Ryan Center artists shine and rise at Lyric Opera

Sun Apr 01, 2012 at 5:03 pm

By Wynne Delacoma

Kiri Deonarine sang the Bell Song from Delibes’ “Lakme” as part of the Ryan Opera Center’s Rising Stars concert Saturday night.

Every year Lyric Opera of Chicago’s training program for young singers seems to get stronger and stronger.

Talent levels at the program founded in 1974, now officially known as the Patrick G. and Shirley W. Ryan Opera Center, have always been high. Among its alumni are Nicole Cabell, Elizabeth Futral, Matthew Polenzani, Erin Wall, Harolyn Blackwell, and Joseph Kaiser.

But at their annual Rising Stars concert Saturday night in the Civic Opera House, 12 current Opera Center members performed at a uniformly remarkable level, accompanied by an exuberant Lyric orchestra conducted by Ward Stare in opera excerpts ranging from Mozart and bel canto repertoire to John Adams’ Nixon in China.

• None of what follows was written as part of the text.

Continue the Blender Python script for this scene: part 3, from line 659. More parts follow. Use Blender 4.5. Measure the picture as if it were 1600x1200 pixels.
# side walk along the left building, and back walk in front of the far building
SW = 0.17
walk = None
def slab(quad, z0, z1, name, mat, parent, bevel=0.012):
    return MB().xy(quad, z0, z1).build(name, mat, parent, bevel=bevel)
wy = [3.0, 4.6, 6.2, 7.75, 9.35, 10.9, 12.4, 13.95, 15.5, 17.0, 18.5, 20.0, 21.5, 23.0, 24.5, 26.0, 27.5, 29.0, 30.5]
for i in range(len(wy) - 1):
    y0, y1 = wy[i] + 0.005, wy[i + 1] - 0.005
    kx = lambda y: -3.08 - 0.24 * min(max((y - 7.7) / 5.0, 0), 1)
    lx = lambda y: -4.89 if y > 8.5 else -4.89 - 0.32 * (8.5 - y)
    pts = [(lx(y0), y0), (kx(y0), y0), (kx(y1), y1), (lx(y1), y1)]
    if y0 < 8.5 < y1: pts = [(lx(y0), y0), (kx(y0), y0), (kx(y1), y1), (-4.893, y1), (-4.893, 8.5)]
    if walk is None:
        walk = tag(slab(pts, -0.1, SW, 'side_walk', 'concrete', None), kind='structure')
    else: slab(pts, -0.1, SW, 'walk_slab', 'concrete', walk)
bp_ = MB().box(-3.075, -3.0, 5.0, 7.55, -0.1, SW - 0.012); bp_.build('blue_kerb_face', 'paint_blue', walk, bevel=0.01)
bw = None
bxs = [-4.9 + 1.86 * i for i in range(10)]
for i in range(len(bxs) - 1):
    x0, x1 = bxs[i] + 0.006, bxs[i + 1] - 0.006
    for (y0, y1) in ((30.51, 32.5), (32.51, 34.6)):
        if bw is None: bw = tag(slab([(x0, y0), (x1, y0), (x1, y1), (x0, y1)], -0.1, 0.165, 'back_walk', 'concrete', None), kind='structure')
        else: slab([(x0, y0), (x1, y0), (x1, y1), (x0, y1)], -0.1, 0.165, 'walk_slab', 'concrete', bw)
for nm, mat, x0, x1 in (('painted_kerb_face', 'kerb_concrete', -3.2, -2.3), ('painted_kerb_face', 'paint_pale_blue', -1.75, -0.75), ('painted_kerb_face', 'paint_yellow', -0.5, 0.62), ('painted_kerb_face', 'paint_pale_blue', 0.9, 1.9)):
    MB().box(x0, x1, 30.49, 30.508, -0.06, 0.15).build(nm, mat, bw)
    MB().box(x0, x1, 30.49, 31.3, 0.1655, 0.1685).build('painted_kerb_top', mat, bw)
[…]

Each managed to create engrossing characters, no simple feat in short arias and duets plucked out of their surrounding story lines. Especially in the first half, crammed with challenging bel canto music by Donizetti, Bellini and Rossini, the young singers largely managed to toss off their lavish coloratura flights like so much musical confetti.

In opening remarks Gianna Rolandi, the Opera Center’s high-energy director, urged the audience to “have fun because that’s what [the singers are] going to do.” She and her colleagues must be doing something right because the young singers—from first-year sopranos Emily Birsan and Kiri Deonarine, mezzo-soprano Cecelia Hall, tenor Bernard Holcomb, baritone Joseph Lim and bass-baritone David Govertsen to third-year veteran baritone Paul La Rosa—seemed to be confident and relaxed enough to enjoy themselves immensely.

Also appearing were soprano Jennifer Jakob, mezzo-soprano Emily Fons, tenor James Kryshak, baritone Paul Scholten and bass Evan Boyer, all in their second year at the Opera Center. (The audience groaned when Rolandi announced that Rene Barbera, a popular third-year member with a rich, distinctive tenor, had caught a bug and could not perform.)

The evening got off to a strong start with Hall’s creamy mezzo-soprano alternating between tenderness and fury in Sesto’s aria Parto, parto from Mozart’s La clemenza di Tito. Kryshak was all youthful, coiled energy as Pedrillo talking himself into bravery in Frisch zum Kampfe! from Mozart’s The Abduction from the Seraglio.

Deonarine was simply dazzling in the ferociously complex virtuosity of the Bell Song from Delibes’ Lakme, bringing a lyrical seamlessness to both the aria’s ornaments and its slow, exotic melody line. Birsan echoed that sense of delicacy and unhurried yearning in her excerpt from Bellini’s La sonnambula. Fons, so  compelling as Nicklausse in Lyric’s The Tales of Hoffmann last fall, combined a smoky lower register with satiny high notes in Tanti affetti in tal momento from Rossini’s La donna del lago.

Among the men, Lim and Boyer found thoughtful depth and intense passion in excerpts from Russian opera—Lim in Prince Yeletsky’s aria from Tchaikovsky’s The Queen of Spades and Boyer in the cavatina from Rachmaninov’s Aleko. Scholten was riveting as he hurtled through the staccato vocal line of News has a kind of mystery from John Adams’ Nixon in China. As Nixon exulting in the press coverage of his historic trip to China, Scholten combined frantic energy, hubris and genuine awe.

Lyric’s season may be over, but you can catch Fons, Hall, La Rosa and Scholten during Chicago Opera Theater’s spring season. Opening April 14, COT offers a good chance to take another look at singers whose stars truly are rising.